_Directions for this task_
Print the listing below from its opening line through the line holding "def rad(d): return math.radians(d)", both ends included.

_Given entries_
● ● ● ●
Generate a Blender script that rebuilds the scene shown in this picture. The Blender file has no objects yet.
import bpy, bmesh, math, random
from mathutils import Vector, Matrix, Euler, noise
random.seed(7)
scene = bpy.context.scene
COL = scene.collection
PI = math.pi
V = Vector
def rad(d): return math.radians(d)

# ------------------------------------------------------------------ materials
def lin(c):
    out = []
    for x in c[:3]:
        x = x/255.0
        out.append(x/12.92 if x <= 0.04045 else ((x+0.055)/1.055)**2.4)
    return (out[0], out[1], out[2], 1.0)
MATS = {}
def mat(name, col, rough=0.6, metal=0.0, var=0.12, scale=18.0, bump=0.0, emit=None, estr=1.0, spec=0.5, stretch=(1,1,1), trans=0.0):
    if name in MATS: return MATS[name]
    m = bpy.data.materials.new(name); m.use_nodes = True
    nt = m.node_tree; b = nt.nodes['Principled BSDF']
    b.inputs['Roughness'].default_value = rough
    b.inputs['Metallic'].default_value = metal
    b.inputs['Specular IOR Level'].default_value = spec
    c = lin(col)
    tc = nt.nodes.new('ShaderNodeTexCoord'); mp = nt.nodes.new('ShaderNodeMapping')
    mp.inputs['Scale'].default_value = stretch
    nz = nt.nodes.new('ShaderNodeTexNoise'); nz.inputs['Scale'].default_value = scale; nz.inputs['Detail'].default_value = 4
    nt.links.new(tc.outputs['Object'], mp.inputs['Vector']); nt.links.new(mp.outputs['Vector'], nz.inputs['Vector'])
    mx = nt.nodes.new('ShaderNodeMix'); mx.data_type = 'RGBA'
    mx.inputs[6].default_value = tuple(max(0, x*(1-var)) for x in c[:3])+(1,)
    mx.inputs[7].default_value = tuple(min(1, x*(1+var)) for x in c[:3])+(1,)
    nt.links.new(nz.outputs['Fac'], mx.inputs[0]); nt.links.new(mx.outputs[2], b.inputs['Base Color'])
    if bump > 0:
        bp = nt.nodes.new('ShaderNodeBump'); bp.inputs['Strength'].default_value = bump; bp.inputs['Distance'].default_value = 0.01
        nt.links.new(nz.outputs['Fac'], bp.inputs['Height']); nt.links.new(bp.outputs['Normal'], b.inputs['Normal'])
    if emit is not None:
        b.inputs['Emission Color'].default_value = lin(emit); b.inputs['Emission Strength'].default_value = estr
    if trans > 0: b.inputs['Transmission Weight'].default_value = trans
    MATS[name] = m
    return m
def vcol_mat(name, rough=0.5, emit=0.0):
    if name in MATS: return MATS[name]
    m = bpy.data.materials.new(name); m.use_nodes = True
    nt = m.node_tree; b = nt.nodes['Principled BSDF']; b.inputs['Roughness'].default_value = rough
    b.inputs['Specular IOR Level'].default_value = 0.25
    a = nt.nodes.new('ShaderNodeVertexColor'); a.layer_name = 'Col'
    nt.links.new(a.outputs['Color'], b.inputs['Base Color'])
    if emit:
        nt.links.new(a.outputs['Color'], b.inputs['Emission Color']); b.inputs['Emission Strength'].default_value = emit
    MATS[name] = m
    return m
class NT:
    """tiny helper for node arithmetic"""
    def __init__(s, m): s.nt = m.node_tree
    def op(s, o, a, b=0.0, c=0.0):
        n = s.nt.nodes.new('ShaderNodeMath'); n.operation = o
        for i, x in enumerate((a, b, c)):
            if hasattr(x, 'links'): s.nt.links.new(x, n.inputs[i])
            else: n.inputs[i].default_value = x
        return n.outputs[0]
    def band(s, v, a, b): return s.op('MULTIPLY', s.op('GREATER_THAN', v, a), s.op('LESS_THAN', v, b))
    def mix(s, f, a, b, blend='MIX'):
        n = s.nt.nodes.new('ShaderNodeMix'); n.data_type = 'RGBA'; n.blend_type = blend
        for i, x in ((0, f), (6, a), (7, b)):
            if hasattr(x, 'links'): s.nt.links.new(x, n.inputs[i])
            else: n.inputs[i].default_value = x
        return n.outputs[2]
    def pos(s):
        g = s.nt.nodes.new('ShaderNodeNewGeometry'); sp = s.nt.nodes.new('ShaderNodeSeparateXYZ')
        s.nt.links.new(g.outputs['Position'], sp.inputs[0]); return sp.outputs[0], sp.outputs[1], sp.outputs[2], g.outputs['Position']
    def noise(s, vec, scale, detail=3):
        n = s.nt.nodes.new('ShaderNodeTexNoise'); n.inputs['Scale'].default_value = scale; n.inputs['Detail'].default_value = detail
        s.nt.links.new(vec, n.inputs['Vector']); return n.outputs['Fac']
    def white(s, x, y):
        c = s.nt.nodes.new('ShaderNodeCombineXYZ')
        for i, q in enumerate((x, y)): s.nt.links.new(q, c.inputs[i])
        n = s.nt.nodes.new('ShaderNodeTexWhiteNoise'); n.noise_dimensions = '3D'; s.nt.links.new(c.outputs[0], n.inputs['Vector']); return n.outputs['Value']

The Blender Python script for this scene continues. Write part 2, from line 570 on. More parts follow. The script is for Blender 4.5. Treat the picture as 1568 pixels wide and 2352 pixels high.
● ● ● ●
_The solution_
Generate a Blender script that rebuilds the scene shown in this picture. The Blender file has no objects yet.
import bpy, bmesh, math, random
from mathutils import Vector, Matrix, Euler, noise
random.seed(7)
scene = bpy.context.scene
COL = scene.collection
PI = math.pi
V = Vector
def rad(d): return math.radians(d)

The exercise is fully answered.